Reporter: RR Putri Werdiningsih | Editor: Uji Agung Santosa
Bisnis penerbangan berjadwal tahun ini bakal mendapat tantangan hebat. Kondisi rupiah yang masih saja terkapar membuat biaya operasional maskapai yang sebagian besar dari dollar AS masih bisa membengkak. Namun, pebisnis pesawat carteran lagi menuai berkah dari limpahan proyek minyak dan gas yang diprediksi tetap eksis di sepanjang tahun ini.
Mendung tampaknya masih menggelayuti industri penerbangan tanah air tahun ini. Jatuhnya nilai tukar rupiah membuat beban biaya operasional maskapai penerbangan yang sebagian besar berupa dollar AS masih membengkak. Padahal, harga minyak dunia lagi anjlok.
Dengan kondisi ini, Tengku Burhanuddin, Sekretaris Jenderal Indonesia National Air Carrier (INACA) hanya berani memperkirakan pertumbuhan bisnis maskapai berjadwal sepanjang tahun ini berada di kisaran satu digit. Bila tahun kemarin asosiasi maskapai ini mematok angka 10%, kali ini cuma 6% sampai 8% saja.
Sudah begitu, era Open Sky di kawasan Asia Tenggara yang mulai diterapkan tahun ini dinilai tidak banyak membantu bisnis penerbangan domestik. Ia menilai, pemerintah memberlakukan maskapai domestik tidak adil. Yakni tetap menerapkan bea masuk untuk komponen impor pesawat. "Paling tidak seharusnya ada perlakuan yang sama. Maskapai domestik terkena bea masuk komponen pesawat 5% hingga 12%, dan maskapai asing justru tidak," paparnya.
Selain itu, porsi membuka lima bandara di Indonesia untuk menghadapi kebijakan open sky juga dianggap tidak sebanding dengan apa yang dilakukan negara tetangga di Asia Tenggara yang cuma membuka satu bandara hingga dua bandara saja.
Alih-alih mendatangkan wisatawan ke Indonesia, yang terjadi malah sebaliknya, yaitu banyak orang Indonesia yang berplesiran ke luar negeri di kawasan Asia Tenggara.
Tak hanya sampai disitu, selain mempengaruhi biaya operasional yang dikeluarkan maskapai, rupiah yang masih saja kurang darah dikhawatirkan bisa berimbas pada hilangnya minat wisatawan untuk berlibur.
Menurut Arif Wibowo, Direktur Utama PT Garuda Indonesia Tbk (GIAA) depresiasi rupiah ini akan menjadi faktor kunci para pelancong untuk bepergian. "Kalau depresiasi cukup tinggi orang cenderung memilih menunda perjalanan," katanya.

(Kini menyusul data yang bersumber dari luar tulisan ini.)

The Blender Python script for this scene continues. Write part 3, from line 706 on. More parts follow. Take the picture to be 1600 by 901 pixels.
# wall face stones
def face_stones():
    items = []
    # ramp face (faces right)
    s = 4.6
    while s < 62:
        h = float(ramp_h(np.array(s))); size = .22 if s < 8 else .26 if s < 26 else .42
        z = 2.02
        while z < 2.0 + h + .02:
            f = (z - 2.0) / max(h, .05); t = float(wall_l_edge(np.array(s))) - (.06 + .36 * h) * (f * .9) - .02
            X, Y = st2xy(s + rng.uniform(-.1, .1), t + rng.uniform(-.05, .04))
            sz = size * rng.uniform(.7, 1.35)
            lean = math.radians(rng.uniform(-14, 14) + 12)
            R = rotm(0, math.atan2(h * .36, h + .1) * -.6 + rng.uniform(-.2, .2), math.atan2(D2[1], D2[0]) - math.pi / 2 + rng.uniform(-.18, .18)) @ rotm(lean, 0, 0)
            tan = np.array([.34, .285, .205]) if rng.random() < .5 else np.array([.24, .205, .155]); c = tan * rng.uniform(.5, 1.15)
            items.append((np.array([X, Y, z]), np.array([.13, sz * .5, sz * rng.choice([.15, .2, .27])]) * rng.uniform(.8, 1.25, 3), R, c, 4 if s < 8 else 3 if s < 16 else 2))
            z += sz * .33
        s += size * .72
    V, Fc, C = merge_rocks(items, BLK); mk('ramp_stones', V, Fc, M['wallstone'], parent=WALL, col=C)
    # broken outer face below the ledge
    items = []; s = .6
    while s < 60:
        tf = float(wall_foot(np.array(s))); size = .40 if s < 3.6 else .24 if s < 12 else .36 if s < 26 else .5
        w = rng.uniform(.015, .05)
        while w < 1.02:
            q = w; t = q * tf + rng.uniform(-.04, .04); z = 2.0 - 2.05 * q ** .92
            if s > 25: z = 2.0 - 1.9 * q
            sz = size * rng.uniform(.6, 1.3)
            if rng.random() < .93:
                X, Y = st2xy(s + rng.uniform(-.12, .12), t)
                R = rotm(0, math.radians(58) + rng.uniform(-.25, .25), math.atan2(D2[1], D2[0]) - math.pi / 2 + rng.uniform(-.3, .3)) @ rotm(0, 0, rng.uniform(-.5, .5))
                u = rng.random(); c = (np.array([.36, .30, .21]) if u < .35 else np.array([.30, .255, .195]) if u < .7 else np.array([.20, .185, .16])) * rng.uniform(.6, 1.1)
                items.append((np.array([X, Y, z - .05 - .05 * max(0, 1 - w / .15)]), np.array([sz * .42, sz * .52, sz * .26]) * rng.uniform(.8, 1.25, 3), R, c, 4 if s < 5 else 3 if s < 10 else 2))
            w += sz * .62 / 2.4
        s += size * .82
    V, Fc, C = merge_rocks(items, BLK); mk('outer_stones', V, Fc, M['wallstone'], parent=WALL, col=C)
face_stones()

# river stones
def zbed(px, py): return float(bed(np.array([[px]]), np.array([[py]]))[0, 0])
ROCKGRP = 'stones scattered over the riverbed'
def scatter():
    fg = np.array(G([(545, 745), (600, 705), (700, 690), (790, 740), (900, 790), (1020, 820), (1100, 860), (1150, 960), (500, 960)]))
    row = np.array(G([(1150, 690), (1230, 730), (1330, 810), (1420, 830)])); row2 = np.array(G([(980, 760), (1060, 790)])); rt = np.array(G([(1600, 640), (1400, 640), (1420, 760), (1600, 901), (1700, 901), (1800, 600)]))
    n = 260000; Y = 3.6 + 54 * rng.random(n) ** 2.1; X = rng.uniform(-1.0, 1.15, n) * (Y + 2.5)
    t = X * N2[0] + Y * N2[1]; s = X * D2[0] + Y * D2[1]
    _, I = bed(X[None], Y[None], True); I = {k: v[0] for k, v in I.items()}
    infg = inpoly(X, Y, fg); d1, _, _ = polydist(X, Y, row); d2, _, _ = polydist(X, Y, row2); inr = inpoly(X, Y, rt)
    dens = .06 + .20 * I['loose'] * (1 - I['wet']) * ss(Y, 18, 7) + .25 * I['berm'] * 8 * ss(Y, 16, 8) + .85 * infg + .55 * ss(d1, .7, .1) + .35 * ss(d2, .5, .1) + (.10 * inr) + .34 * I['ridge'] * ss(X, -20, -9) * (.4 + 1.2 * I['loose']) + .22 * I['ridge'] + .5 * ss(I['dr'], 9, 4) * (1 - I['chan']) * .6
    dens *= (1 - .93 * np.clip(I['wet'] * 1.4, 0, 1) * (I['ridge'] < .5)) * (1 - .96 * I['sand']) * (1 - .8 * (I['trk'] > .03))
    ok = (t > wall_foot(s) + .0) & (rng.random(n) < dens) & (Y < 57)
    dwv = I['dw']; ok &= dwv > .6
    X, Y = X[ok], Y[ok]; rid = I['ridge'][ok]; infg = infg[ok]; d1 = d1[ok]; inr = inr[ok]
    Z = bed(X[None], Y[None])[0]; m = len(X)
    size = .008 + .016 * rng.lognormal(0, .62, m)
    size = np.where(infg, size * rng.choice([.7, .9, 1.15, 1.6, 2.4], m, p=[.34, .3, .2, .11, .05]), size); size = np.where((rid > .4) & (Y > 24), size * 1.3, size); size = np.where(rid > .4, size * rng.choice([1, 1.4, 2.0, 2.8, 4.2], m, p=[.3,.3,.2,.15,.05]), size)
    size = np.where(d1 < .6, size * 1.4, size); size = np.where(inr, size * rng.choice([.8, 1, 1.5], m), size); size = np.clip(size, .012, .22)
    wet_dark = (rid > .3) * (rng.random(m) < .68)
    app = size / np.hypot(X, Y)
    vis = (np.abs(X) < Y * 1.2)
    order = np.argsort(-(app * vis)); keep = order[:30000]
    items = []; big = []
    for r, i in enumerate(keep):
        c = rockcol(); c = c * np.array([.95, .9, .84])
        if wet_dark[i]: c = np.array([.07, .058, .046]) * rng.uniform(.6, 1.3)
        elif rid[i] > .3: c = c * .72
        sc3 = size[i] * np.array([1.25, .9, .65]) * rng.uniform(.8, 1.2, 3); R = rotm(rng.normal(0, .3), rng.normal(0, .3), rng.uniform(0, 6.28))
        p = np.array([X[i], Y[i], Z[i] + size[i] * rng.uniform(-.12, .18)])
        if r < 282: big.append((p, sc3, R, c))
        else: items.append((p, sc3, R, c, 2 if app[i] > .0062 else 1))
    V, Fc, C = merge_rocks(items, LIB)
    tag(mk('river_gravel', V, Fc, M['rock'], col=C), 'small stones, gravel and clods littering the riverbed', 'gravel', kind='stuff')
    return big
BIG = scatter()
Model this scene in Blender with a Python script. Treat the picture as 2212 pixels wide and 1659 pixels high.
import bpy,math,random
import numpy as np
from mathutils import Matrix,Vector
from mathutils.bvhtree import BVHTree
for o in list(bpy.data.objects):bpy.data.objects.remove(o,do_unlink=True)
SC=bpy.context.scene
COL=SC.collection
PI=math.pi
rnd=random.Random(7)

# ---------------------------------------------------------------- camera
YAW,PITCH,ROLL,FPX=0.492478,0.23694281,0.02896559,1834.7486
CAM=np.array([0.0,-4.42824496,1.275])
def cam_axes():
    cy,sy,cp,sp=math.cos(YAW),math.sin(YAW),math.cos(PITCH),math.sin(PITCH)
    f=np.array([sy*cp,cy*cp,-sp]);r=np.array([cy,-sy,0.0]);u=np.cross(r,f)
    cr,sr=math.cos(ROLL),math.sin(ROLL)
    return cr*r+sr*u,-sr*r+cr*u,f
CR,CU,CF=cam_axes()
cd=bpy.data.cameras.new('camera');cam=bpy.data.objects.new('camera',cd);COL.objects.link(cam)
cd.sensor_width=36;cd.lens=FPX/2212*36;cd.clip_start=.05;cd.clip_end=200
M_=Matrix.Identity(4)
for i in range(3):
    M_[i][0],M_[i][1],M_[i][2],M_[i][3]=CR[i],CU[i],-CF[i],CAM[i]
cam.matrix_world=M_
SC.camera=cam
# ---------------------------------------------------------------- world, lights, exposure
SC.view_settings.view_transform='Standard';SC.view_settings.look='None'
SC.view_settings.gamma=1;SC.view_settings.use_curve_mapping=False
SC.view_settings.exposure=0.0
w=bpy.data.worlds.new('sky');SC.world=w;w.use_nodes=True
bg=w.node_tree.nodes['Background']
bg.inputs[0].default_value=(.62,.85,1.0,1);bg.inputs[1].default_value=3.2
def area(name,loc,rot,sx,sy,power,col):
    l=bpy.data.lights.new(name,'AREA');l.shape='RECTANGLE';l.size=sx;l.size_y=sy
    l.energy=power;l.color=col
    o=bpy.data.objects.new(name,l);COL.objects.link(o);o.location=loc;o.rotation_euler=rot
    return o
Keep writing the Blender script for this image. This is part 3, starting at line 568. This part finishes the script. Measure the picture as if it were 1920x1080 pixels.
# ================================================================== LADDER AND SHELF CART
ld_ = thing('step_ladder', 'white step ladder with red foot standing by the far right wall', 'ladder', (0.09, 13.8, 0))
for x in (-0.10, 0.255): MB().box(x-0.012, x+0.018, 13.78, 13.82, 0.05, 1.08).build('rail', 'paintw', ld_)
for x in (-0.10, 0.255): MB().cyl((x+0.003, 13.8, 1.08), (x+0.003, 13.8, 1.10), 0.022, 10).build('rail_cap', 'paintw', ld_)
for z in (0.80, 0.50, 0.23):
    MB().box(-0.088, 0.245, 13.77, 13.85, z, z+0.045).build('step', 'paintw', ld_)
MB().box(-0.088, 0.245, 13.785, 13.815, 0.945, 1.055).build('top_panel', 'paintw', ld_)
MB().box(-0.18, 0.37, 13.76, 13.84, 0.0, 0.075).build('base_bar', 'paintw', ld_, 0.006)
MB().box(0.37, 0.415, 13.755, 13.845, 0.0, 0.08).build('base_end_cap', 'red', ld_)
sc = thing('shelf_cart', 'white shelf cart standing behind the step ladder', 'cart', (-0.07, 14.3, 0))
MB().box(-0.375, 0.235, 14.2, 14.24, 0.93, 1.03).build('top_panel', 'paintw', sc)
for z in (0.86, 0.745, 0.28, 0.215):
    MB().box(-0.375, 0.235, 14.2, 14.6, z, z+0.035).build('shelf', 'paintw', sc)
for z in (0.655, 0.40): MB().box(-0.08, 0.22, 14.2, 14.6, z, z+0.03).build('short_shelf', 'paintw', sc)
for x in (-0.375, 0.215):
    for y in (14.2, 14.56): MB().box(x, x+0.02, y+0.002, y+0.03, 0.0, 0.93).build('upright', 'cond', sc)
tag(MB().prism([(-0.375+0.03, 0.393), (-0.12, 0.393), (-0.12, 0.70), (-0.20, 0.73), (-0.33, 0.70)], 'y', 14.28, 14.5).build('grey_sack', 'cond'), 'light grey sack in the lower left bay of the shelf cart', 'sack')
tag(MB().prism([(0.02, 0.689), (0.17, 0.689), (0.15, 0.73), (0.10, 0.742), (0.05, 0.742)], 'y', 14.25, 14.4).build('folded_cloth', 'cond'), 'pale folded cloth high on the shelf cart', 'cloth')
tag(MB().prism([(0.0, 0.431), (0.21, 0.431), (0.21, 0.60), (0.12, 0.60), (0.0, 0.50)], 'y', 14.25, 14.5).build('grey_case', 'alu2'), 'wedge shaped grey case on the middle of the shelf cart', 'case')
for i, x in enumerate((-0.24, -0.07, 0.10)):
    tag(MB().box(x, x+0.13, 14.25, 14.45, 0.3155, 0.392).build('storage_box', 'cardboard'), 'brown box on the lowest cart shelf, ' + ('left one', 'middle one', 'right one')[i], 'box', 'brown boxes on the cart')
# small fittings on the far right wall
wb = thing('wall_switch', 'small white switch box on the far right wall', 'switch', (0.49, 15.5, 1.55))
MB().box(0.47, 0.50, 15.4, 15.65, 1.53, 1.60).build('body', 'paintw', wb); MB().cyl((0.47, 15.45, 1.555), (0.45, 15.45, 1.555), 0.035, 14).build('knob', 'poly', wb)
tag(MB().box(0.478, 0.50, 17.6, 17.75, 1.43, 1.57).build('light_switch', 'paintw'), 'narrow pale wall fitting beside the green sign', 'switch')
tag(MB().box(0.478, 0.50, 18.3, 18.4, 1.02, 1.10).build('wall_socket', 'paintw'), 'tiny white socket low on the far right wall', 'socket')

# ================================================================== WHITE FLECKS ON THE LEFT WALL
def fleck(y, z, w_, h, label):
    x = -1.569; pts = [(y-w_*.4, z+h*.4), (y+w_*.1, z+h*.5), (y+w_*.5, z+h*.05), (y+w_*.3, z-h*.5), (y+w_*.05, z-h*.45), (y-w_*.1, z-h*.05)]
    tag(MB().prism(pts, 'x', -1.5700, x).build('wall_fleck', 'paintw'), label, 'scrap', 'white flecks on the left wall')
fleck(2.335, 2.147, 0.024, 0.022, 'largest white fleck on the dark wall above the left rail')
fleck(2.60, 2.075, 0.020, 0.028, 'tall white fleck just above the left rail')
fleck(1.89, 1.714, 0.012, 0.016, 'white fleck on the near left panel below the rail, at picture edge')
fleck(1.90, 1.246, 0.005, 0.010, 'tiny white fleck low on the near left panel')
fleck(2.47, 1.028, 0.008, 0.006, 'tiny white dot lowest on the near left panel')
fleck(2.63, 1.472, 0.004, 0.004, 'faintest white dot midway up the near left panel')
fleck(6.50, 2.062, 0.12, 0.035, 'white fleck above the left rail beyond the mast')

Sebaliknya di tengah kondisi suram yang membayangi nasib penerbangan berjadwal di tanah air, bisnis penerbangan pesanan atau carter justru bisa mendapat angin segar tahun ini. Usaha angkutan lintas udara yang berbasis kontrak ini bakal lebih bersinar ketimbang usaha pengangkutan udara reguler.
Menurut hitungan Denon Prawiraatmadja, Ketua INACA bidang penerbangan carter, pihaknya telah memprediksi pertumbuhan bisnis di atas 20% tahun ini.
Rupanya dewi fortuna ini berasal dari hembusan angin segar di industri minyak dan gas di tanah air. Setelah Presiden Joko Widodo (Jokowi) hadir di Konferensi Tingkat Tinggi Asia-Pacific Economic Cooperation (APEC) di Beijing November tahun lalu, beberapa maskapai penerbangan carter juga turut menuai kontrak pengangkutan dalam bentuk dollar AS.
Denon yang menjabat Direktur Utama PT Whitesky Aviation mengaku mendapatkan dua kontrak berupa angkutan dua helikopter Bell 429 dan satu pesawat bersayap tetap atawa small fixed wings dan satu privat jet dari perusahaan China.
Dari kontrak ini, ia menaksir bisa meraup untung US$ 1,5 juta per tahun. "Untuk pengangkutan minyak dan gas selama bisa masuk standar mereka, pasti bisa," tandasnya.
Pemain lain, Bayu Sutanto, Managing Director PT Transnusa Aviation Mandiri juga antusias. Malah, perusahaan ini mengaku siap ikut tender kontrak angkutan carter dengan memakai
pesawat turbopop. Soalnya dalam waktu dekat bakal ada dua kontrak hingga tiga kontrak angkutan yang akan ditenderkan.
Tampaknya bisnis pesawat carteran bakal mengangkasa sepanjang 2015 ini.